• **WRITTEN EXERCISE**: Below are some records; quote exactly the lines from the one that contains "Reconstruct this image" through the one that contains "SC.camera = cam", inclusive, and no others.
===== SUPPLIED ENTRIES =====
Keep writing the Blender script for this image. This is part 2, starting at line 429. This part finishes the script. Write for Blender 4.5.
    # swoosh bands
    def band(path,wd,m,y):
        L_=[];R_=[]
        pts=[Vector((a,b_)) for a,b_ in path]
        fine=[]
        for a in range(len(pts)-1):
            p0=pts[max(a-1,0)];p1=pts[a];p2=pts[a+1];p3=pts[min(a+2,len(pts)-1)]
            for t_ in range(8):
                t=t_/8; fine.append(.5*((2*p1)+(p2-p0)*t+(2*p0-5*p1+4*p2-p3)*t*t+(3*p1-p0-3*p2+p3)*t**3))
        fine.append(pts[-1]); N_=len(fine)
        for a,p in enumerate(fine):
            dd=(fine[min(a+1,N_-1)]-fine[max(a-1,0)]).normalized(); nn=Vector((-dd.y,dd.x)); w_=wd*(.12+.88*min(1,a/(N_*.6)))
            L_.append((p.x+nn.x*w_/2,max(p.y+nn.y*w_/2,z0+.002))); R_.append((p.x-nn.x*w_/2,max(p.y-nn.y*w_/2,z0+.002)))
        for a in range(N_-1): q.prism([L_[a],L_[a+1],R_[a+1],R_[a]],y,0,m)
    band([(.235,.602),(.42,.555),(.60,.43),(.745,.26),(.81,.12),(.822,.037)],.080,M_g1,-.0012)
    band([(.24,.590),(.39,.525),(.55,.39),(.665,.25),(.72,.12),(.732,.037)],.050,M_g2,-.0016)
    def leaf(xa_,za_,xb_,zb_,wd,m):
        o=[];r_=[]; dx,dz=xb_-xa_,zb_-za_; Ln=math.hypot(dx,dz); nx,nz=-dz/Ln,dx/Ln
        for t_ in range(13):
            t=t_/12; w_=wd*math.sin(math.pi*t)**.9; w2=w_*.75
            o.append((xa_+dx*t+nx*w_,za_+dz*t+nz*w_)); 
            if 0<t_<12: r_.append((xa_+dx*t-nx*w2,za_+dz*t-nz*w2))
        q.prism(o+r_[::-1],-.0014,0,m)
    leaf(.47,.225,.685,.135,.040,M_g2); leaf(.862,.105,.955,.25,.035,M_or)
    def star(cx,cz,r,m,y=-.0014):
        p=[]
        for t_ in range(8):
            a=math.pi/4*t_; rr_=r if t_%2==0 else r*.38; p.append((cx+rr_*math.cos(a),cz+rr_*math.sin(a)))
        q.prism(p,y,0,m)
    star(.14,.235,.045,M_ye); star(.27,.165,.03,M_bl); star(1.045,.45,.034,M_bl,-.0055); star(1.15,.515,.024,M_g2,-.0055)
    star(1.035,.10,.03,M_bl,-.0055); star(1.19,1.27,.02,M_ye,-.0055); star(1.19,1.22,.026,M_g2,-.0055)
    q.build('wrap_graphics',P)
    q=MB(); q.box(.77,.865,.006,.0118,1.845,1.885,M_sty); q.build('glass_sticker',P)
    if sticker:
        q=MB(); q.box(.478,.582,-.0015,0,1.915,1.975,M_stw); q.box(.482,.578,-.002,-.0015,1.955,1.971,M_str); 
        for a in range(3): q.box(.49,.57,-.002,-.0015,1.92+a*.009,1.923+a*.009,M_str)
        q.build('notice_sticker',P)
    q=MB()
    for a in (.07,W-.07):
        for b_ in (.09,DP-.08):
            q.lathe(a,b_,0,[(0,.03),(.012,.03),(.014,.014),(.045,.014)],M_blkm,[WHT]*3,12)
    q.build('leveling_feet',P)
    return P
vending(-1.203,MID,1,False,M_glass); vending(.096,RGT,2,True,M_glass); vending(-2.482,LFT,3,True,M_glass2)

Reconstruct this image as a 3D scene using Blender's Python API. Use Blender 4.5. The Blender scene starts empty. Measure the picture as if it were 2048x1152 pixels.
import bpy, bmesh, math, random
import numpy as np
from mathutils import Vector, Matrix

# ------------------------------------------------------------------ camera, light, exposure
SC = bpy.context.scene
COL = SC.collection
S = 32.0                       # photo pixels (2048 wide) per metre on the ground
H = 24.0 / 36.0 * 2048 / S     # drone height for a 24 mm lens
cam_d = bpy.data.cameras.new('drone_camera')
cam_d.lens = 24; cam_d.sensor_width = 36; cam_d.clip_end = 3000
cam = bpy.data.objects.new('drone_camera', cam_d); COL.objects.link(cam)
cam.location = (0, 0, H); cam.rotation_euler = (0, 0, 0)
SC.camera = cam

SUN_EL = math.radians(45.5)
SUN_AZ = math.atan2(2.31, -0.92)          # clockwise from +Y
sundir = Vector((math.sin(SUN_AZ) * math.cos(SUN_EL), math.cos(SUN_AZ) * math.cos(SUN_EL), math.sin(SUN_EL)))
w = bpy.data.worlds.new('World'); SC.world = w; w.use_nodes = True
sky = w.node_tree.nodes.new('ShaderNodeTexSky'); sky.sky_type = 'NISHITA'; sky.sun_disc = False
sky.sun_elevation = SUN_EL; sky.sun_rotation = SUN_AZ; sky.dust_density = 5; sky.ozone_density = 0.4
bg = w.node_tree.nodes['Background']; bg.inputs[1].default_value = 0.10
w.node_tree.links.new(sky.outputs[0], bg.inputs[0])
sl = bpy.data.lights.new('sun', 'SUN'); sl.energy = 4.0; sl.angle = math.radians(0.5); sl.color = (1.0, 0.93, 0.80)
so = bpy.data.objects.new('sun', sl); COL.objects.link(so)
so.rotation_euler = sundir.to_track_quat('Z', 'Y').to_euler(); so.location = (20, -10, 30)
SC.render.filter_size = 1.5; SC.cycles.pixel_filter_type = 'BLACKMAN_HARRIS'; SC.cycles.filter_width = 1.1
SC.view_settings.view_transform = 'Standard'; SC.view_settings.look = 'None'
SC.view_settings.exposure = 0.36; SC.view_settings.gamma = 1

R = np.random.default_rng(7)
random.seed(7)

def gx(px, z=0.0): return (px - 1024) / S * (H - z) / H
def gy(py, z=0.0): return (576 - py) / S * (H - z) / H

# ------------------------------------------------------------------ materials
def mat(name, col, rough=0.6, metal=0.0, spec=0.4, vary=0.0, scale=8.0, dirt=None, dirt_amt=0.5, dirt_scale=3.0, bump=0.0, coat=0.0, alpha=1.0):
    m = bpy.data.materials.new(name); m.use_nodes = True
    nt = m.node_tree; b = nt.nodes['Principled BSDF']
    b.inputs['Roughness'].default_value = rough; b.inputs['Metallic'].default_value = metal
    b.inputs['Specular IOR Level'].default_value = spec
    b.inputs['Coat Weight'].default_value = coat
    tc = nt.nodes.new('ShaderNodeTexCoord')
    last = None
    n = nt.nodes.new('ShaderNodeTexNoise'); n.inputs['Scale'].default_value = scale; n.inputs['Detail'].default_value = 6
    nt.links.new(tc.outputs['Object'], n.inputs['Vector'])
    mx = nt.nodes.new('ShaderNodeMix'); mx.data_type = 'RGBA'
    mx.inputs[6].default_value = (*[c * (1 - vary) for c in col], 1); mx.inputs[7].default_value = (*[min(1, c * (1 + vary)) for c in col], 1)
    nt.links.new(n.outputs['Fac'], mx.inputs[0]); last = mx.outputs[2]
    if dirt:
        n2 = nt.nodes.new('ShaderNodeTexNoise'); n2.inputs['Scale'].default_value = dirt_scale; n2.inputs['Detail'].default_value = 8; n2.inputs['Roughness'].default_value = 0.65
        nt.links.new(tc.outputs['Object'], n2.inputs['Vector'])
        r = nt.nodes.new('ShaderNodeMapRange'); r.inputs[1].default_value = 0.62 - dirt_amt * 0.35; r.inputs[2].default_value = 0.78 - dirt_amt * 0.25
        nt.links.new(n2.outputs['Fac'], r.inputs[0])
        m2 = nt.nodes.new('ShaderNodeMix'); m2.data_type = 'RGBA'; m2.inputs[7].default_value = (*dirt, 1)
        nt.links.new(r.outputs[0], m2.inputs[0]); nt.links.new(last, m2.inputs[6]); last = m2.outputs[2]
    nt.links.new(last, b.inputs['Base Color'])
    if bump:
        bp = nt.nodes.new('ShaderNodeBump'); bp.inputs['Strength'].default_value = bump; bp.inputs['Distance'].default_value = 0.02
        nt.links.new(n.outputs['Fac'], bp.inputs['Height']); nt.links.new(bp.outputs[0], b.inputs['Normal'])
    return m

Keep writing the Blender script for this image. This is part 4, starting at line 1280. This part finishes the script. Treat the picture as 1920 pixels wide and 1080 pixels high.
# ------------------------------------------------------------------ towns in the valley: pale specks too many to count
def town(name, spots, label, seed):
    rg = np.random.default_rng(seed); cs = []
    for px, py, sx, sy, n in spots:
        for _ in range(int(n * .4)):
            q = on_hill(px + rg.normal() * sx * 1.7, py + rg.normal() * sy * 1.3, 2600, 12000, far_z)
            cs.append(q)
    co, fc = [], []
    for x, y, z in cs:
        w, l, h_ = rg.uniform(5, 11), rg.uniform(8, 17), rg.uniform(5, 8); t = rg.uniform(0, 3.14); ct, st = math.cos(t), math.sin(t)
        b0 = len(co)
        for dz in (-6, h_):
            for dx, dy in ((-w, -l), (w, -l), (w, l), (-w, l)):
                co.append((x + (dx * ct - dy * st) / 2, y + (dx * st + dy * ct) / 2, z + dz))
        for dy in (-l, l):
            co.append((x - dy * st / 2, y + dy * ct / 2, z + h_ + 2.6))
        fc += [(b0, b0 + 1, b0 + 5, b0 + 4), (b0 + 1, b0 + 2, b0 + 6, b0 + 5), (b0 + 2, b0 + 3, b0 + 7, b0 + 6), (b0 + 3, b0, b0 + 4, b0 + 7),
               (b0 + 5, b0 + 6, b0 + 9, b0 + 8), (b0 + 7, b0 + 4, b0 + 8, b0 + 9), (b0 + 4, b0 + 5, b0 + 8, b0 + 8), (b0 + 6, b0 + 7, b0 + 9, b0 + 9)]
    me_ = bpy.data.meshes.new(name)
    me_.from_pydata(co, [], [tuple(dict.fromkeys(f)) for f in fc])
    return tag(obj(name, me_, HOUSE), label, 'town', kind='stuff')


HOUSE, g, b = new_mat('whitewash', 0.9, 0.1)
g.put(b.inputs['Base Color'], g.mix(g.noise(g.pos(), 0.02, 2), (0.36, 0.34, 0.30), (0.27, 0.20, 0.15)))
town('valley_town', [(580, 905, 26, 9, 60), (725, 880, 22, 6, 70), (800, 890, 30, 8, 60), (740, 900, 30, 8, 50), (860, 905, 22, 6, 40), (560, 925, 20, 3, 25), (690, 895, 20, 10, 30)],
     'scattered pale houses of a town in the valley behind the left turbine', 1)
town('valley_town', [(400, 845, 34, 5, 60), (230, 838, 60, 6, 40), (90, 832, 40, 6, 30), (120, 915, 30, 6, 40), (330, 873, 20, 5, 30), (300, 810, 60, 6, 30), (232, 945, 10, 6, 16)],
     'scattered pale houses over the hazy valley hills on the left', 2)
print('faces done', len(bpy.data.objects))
=====
• **RESPONSE BELOW**:
Reconstruct this image as a 3D scene using Blender's Python API. Use Blender 4.5. The Blender scene starts empty. Measure the picture as if it were 2048x1152 pixels.
import bpy, bmesh, math, random
import numpy as np
from mathutils import Vector, Matrix

# ------------------------------------------------------------------ camera, light, exposure
SC = bpy.context.scene
COL = SC.collection
S = 32.0                       # photo pixels (2048 wide) per metre on the ground
H = 24.0 / 36.0 * 2048 / S     # drone height for a 24 mm lens
cam_d = bpy.data.cameras.new('drone_camera')
cam_d.lens = 24; cam_d.sensor_width = 36; cam_d.clip_end = 3000
cam = bpy.data.objects.new('drone_camera', cam_d); COL.objects.link(cam)
cam.location = (0, 0, H); cam.rotation_euler = (0, 0, 0)
SC.camera = cam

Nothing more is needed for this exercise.